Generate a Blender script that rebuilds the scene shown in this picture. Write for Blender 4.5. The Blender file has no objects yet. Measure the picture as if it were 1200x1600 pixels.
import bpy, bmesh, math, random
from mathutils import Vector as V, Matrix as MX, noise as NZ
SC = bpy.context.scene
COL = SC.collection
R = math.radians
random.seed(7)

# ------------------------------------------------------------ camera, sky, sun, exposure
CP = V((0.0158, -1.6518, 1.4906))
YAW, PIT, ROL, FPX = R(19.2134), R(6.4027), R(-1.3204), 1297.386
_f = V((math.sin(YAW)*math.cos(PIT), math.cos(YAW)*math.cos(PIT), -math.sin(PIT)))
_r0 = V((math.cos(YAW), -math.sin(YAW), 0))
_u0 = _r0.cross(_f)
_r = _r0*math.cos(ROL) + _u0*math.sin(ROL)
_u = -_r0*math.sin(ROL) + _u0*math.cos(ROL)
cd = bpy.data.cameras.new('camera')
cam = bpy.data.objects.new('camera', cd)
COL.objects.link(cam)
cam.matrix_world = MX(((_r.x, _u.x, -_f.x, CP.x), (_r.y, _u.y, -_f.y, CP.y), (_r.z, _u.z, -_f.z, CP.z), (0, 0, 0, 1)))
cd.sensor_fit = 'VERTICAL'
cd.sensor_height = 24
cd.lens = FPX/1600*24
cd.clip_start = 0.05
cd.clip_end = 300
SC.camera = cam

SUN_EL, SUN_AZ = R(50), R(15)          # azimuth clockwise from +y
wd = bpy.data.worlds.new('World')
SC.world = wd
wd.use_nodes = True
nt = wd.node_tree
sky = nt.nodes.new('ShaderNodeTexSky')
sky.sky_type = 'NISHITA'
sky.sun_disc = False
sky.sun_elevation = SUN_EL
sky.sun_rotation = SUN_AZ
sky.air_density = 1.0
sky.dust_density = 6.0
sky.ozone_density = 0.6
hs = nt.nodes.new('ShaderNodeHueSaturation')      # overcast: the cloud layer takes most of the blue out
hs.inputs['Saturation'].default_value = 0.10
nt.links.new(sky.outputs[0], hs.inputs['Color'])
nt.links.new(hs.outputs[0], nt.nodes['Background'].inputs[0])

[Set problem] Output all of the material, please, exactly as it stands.

[Result of this task]
Generate a Blender script that rebuilds the scene shown in this picture. Write for Blender 4.5. The Blender file has no objects yet. Measure the picture as if it were 1200x1600 pixels.
import bpy, bmesh, math, random
from mathutils import Vector as V, Matrix as MX, noise as NZ
SC = bpy.context.scene
COL = SC.collection
R = math.radians
random.seed(7)

# ------------------------------------------------------------ camera, sky, sun, exposure
CP = V((0.0158, -1.6518, 1.4906))
YAW, PIT, ROL, FPX = R(19.2134), R(6.4027), R(-1.3204), 1297.386
_f = V((math.sin(YAW)*math.cos(PIT), math.cos(YAW)*math.cos(PIT), -math.sin(PIT)))
_r0 = V((math.cos(YAW), -math.sin(YAW), 0))
_u0 = _r0.cross(_f)
_r = _r0*math.cos(ROL) + _u0*math.sin(ROL)
_u = -_r0*math.sin(ROL) + _u0*math.cos(ROL)
cd = bpy.data.cameras.new('camera')
cam = bpy.data.objects.new('camera', cd)
COL.objects.link(cam)
cam.matrix_world = MX(((_r.x, _u.x, -_f.x, CP.x), (_r.y, _u.y, -_f.y, CP.y), (_r.z, _u.z, -_f.z, CP.z), (0, 0, 0, 1)))
cd.sensor_fit = 'VERTICAL'
cd.sensor_height = 24
cd.lens = FPX/1600*24
cd.clip_start = 0.05
cd.clip_end = 300
SC.camera = cam

SUN_EL, SUN_AZ = R(50), R(15)          # azimuth clockwise from +y
wd = bpy.data.worlds.new('World')
SC.world = wd
wd.use_nodes = True
nt = wd.node_tree
sky = nt.nodes.new('ShaderNodeTexSky')
sky.sky_type = 'NISHITA'
sky.sun_disc = False
sky.sun_elevation = SUN_EL
sky.sun_rotation = SUN_AZ
sky.air_density = 1.0
sky.dust_density = 6.0
sky.ozone_density = 0.6
hs = nt.nodes.new('ShaderNodeHueSaturation')      # overcast: the cloud layer takes most of the blue out
hs.inputs['Saturation'].default_value = 0.10
nt.links.new(sky.outputs[0], hs.inputs['Color'])
nt.links.new(hs.outputs[0], nt.nodes['Background'].inputs[0])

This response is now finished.